Because Elon Musk apparently did not create enough controversy for his liking this week, the tech billionaire also made a virtual appearance on Saturday at a rally for the extremist, right-wing, anti-immigrant Alternative for Germany party ahead of the country’s snap elections next month.
Musk told the crowd that he considers the party to be the “best hope” for Germany. The rally reportedly consisted of about 4,500 people, including the party leader, Alice Weidel, in the city of Halle.
“It’s okay to be proud to be German,” Musk said. “This is a very important principle. It’s okay, it’s good to be proud of German culture, German values, and not to lose that in some sort of multiculturalism that dilutes everything.”
He also said that the country needed to “move on” from “past guilt,” interpreted by many as referring to the Holocaust. “Children should not be guilty of the sins of their parents, let alone their great-grandparents,” Musk said. Confusingly, Musk—a South African tech billionaire—also lamented “too much control from, sort of, global elite” in German affairs, adding, “There should be more determination by individual countries.”
In addition to those hypocrisies, Musk also peddled at least one straight-up falsehood: He claimed Germany is “an ancient nation, [that] goes back thousands of years”—but the German Empire was founded in 1871.
Elon Musk‘s great speech at our party convention! Make America & Germany great again! 🇺🇸🇩🇪 pic.twitter.com/XHtMIBfOYh
— Alice Weidel (@Alice_Weidel) January 26, 2025
He concluded by claiming “the future of civilization could hang on this election,” before leaving the cheering crowd with the three words Trump yelled after the assassination attempt in Butler, Pennsylvania: “Fight, fight, fight!”
Unsurprisingly, Musk’s latest comments led to widespread condemnation. Dani Dayan, chairman of Yad Vashem, Israel’s memorial to the victims of the Holocaust, said in a post on X: “Contrary to @elonmusk advice, the remembrance and acknowledgement of the dark past of the country and its people should be central in shaping the German society. Failing to do so is an insult to the victims of Nazism and a clear danger to the democratic future of Germany.” Donald Tusk, the prime minister of Poland, said: “The words we heard from the main actors of the AfD rally about “Great Germany” and “the need to forget German guilt for Nazi crimes” sounded all too familiar and ominous. Especially only hours before the anniversary of the liberation of Auschwitz,” referring to the 80th anniversary, which falls on Monday.
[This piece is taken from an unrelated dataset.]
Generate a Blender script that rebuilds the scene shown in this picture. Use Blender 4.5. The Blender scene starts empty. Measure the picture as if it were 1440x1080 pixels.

On CNN’s State of the Union on Sunday, Sen. Lindsey Graham (R-S.C.) told host Dana Bash, “What he said does bother me,” also referencing the upcoming anniversary of the Auschwitz liberation. “I’m worried that 80 years on, we’re rewriting history here,” Graham added. “I want every German child, every American child, to know what happened and that it’s true, not a lie, and we never do it again.”
“What he says does bother me… I’m worried that 80 years on, that we’re rewriting history here.”@LindseyGrahamSC reacts to Elon Musk telling a right-wing political party in Germany that there’s “too much of a focus on past guilt and we need to move beyond that.” pic.twitter.com/E9qjL9YOTV
— State of the Union (@CNNSOTU) January 26, 2025
As my colleague Alex Nguyen has written, AfD is controversial even among Europe’s nationalists:
In May, France’s far-right party led by Marine Le Pen split from the AfD in its European Parliament coalition after the German party’s top candidate, Maximilian Krah, said that a person was “not automatically a criminal” just because they had been a member of the SS, Adolph Hitler’s paramilitary organization.
The party is also, like Trump, a fan of mass deportations of immigrants, which they term “remigration,” as my colleague Isabela Dias wrote about last year. (Weidel also used the word at the rally on Saturday.) As Mother Jones contributor Josh Axelrod, a Berlin-based reporter, wrote for us last month:
The AfD’s central pledge is to counteract the so-called Great Replacement, a conspiracy theory that claims white Europeans or Americans are the victims of a plot by nonwhite immigrants to “replace” them and poison their societies. It was the inspiration for shooters to take up arms and target Muslim victims in Christchurch, Jews in Pittsburgh, Black people in Buffalo, and gay people in Bratislava.
“It’s the thing that brings together the far-right in multiple countries,” Heidi Beirich, co-founder of the nonprofit Global Project Against Hate and Extremism, told Mother Jones.
Musk’s virtual appearance at the Saturday rally is just his latest show of support for the party, which has also included publishing an op-ed in support of them in one of Germany’s biggest newspapers last month, as I wrote then. He also interviewed Weidel, the party leader, on X earlier this month.
The party is still polling in second place, at 20 percent. But the resistance to their rise is also strong: The Associated Press reported that tens of thousands of Germans protested the AfD in Berlin and other cities on Saturday.